### TASK GOAL
Give all of the lines again, with nothing added or dropped.
══ SOURCE DATA ══
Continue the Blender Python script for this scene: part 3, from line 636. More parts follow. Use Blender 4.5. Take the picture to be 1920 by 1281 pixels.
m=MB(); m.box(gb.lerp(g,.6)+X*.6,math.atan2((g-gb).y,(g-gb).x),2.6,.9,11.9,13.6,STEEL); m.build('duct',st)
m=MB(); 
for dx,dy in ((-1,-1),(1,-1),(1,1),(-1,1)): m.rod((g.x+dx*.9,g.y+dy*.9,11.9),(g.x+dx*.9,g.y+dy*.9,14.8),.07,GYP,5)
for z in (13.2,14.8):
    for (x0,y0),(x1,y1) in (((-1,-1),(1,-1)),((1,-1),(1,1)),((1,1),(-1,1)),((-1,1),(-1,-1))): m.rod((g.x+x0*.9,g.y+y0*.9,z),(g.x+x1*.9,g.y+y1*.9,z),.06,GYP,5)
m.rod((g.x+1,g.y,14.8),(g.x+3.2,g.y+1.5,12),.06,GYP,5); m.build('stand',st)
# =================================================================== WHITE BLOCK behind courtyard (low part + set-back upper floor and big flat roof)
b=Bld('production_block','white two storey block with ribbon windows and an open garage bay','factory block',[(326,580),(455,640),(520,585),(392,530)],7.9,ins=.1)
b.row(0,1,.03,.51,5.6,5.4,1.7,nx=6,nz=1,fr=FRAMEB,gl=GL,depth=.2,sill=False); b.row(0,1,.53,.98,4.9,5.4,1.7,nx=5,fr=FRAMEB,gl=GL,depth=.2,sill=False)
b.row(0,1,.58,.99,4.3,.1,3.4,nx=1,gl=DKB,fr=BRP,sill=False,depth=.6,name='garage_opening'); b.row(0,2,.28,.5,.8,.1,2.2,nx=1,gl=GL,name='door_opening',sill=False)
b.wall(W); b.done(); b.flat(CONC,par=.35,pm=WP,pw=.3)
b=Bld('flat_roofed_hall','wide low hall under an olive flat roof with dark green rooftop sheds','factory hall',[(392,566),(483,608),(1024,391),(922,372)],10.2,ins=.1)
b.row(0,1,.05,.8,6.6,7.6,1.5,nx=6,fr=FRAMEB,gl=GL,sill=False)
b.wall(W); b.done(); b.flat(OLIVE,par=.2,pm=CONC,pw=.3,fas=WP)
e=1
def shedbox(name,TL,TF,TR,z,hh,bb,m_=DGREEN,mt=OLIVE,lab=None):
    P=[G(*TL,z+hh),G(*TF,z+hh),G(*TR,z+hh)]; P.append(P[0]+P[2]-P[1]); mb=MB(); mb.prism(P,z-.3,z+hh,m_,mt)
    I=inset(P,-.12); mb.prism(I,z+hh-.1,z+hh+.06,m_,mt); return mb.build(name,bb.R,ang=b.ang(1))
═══
### CORRECT RESULT
Continue the Blender Python script for this scene: part 3, from line 636. More parts follow. Use Blender 4.5. Take the picture to be 1920 by 1281 pixels.
m=MB(); m.box(gb.lerp(g,.6)+X*.6,math.atan2((g-gb).y,(g-gb).x),2.6,.9,11.9,13.6,STEEL); m.build('duct',st)
m=MB(); 
for dx,dy in ((-1,-1),(1,-1),(1,1),(-1,1)): m.rod((g.x+dx*.9,g.y+dy*.9,11.9),(g.x+dx*.9,g.y+dy*.9,14.8),.07,GYP,5)
for z in (13.2,14.8):
    for (x0,y0),(x1,y1) in (((-1,-1),(1,-1)),((1,-1),(1,1)),((1,1),(-1,1)),((-1,1),(-1,-1))): m.rod((g.x+x0*.9,g.y+y0*.9,z),(g.x+x1*.9,g.y+y1*.9,z),.06,GYP,5)
m.rod((g.x+1,g.y,14.8),(g.x+3.2,g.y+1.5,12),.06,GYP,5); m.build('stand',st)
# =================================================================== WHITE BLOCK behind courtyard (low part + set-back upper floor and big flat roof)
b=Bld('production_block','white two storey block with ribbon windows and an open garage bay','factory block',[(326,580),(455,640),(520,585),(392,530)],7.9,ins=.1)
b.row(0,1,.03,.51,5.6,5.4,1.7,nx=6,nz=1,fr=FRAMEB,gl=GL,depth=.2,sill=False); b.row(0,1,.53,.98,4.9,5.4,1.7,nx=5,fr=FRAMEB,gl=GL,depth=.2,sill=False)
b.row(0,1,.58,.99,4.3,.1,3.4,nx=1,gl=DKB,fr=BRP,sill=False,depth=.6,name='garage_opening'); b.row(0,2,.28,.5,.8,.1,2.2,nx=1,gl=GL,name='door_opening',sill=False)
b.wall(W); b.done(); b.flat(CONC,par=.35,pm=WP,pw=.3)
b=Bld('flat_roofed_hall','wide low hall under an olive flat roof with dark green rooftop sheds','factory hall',[(392,566),(483,608),(1024,391),(922,372)],10.2,ins=.1)
b.row(0,1,.05,.8,6.6,7.6,1.5,nx=6,fr=FRAMEB,gl=GL,sill=False)
b.wall(W); b.done(); b.flat(OLIVE,par=.2,pm=CONC,pw=.3,fas=WP)
e=1
def shedbox(name,TL,TF,TR,z,hh,bb,m_=DGREEN,mt=OLIVE,lab=None):
    P=[G(*TL,z+hh),G(*TF,z+hh),G(*TR,z+hh)]; P.append(P[0]+P[2]-P[1]); mb=MB(); mb.prism(P,z-.3,z+hh,m_,mt)
    I=inset(P,-.12); mb.prism(I,z+hh-.1,z+hh+.06,m_,mt); return mb.build(name,bb.R,ang=b.ang(1))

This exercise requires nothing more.